Question about the estimated EHI for St Louis EF-4

Rob H

EF5
Joined
Mar 11, 2009
Messages
825
Location
Twin Cities, MN
Looking back at last night's tornado and the archived data from the SPC Mesoanalysis page, I came across something that doesn't make sense:

5648494134_44084d08ce_b.jpg


It looks like a small dot where the 0-1km EHI is 10-11.

EHI is CAPE * SRH / 160,000, so given roughly 2000 J/Kg CAPE, and 400 m2/s2 0-1km SRH, you get an EHI of 5, which seems completely plausible given the events that took place and the forecasted parameters.

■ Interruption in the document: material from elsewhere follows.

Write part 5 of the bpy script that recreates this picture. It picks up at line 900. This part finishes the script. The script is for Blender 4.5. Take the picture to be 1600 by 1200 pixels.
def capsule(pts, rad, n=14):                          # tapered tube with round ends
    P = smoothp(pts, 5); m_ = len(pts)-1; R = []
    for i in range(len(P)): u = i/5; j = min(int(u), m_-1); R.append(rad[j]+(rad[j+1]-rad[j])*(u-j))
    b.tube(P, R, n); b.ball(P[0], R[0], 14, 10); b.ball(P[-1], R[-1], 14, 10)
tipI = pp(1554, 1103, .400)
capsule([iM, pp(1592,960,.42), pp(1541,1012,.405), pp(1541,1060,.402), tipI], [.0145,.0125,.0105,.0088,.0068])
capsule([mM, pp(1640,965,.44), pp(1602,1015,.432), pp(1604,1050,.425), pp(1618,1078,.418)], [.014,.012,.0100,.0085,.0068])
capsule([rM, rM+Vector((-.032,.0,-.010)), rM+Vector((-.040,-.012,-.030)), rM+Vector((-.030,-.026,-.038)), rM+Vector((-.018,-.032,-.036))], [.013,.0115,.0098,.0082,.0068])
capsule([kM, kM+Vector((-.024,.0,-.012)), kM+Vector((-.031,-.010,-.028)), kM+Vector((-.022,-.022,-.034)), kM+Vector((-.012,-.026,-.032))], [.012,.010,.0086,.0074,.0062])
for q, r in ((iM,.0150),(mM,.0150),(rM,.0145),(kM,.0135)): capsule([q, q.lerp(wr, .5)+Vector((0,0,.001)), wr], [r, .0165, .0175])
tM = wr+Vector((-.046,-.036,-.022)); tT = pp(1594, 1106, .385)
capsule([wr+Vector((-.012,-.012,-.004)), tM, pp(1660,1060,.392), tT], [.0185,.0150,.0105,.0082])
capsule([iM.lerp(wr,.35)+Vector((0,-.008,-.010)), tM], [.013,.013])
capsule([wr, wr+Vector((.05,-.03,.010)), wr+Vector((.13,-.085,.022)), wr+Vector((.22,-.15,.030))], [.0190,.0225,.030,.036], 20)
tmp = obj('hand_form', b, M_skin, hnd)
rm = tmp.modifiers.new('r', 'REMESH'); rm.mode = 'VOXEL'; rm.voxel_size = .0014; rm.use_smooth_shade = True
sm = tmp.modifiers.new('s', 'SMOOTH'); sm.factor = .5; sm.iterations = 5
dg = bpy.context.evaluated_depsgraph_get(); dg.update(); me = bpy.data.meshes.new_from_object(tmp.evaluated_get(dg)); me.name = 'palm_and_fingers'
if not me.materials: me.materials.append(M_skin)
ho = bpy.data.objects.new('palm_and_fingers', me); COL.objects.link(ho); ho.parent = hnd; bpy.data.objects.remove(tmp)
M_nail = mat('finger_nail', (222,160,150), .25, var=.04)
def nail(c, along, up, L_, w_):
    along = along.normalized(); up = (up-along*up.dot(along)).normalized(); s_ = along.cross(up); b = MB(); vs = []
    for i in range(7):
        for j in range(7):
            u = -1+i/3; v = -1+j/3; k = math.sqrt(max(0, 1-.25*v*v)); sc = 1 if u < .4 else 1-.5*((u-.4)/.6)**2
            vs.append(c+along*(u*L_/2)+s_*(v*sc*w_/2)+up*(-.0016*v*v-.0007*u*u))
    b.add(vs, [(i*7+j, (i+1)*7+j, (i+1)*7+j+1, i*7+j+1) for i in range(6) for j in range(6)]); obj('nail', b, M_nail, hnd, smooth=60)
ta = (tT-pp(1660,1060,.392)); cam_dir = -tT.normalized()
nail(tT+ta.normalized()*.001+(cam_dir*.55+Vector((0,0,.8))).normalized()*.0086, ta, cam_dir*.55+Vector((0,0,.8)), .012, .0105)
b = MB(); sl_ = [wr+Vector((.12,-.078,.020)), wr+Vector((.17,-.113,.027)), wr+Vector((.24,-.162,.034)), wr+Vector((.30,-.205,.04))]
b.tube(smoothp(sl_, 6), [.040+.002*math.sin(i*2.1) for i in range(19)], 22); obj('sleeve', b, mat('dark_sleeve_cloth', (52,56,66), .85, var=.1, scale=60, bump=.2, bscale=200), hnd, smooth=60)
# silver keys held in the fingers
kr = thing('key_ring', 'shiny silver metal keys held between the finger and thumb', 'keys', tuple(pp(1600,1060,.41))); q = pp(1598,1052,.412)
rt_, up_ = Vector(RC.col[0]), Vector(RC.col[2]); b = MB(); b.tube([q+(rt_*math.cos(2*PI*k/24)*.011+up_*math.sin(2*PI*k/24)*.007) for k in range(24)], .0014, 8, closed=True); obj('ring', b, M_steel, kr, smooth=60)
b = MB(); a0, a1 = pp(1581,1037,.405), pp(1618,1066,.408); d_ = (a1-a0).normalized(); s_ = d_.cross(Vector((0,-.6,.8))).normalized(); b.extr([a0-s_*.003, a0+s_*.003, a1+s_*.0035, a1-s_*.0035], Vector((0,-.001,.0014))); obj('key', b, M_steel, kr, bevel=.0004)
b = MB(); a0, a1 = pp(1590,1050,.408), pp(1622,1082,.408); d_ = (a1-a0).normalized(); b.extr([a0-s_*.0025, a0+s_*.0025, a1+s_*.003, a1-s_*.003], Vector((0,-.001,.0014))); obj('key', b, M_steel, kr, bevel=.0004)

Let's be super generous, and say that there was perhaps upwards of 3000 J/Kg CAPE - that would still require SRH to be almost 600 m2/s2. Any thoughts on whether this was an accurate estimate of EHI, and if not, where bad values were introduced?
 
By looking at the contours on the map,it looks like the 0-1 km EHI on the north side of St. Louis is about 9. I'm sure EHI is computed by gridpoint using the formula, so for it to be 9 - 11, so there is probably no error in the computation of EHI. RUC analyses are not perfect, however, and can contain errors. The actual gradient of EHI along the warm front is probably tighter than what is shown on the map due to the grid spacing of the analyses (13 km right now, I believe). It sure seems to me that an EHI of 9 - 11 would correspond well with conditions that produce significant tornadoes. What you might want to look at as well is 0-3 km CAPE. I believe that the lower the LFC and the lower the CAPE the more likely strong low-level SRH is to result in a strong tornado.
 
In the area just south of STL, where the EHI maxed out at between 10 and 11, the SBCAPE was between 3000 and 3500 and the 0-1km SRH was about 500. This gives approximately (500 x 3250) / 160000 = 10.15. So, it looks correct.
ehi.jpg
SBCAPE.jpg
0to1SRH.jpg
 
Thanks for the replies, I hadn't thought that the regional maps would show that much more detail - from the CONUS maps it looked like 2000 and 400 respectively. A good lesson in using indexes, model output, and view. Interesting note about the 13km resolution - I wasn't really thinking that would matter in this case, but when you're that close to the warm front, 13km could almost be the difference between southerly and easterly winds!

Where do you find the archived images by sector, I could only find CONUS?
 
Where do you find the archived images by sector, I could only find CONUS?

Go to, for example, http://www.spc.noaa.gov/exper/mesoanalysis/new/viewsector.php?sector=14

Choose the parameter you want to view. Click on "Recent Image Archive & Loops". Under "Loop Options", choose the ending time of the archived loop you want to view.

It's not simple to switch among the various parameters for the same archived time. You may need to "Return to Real Time Viewer", then choose another desired parameter, then go back through what you went through to view the previous archived loop of that parameter.
 
You really can't view archived images by sector from this site once they're pushed off the backlog that GPhillips mentioned. You can only view CONUS images.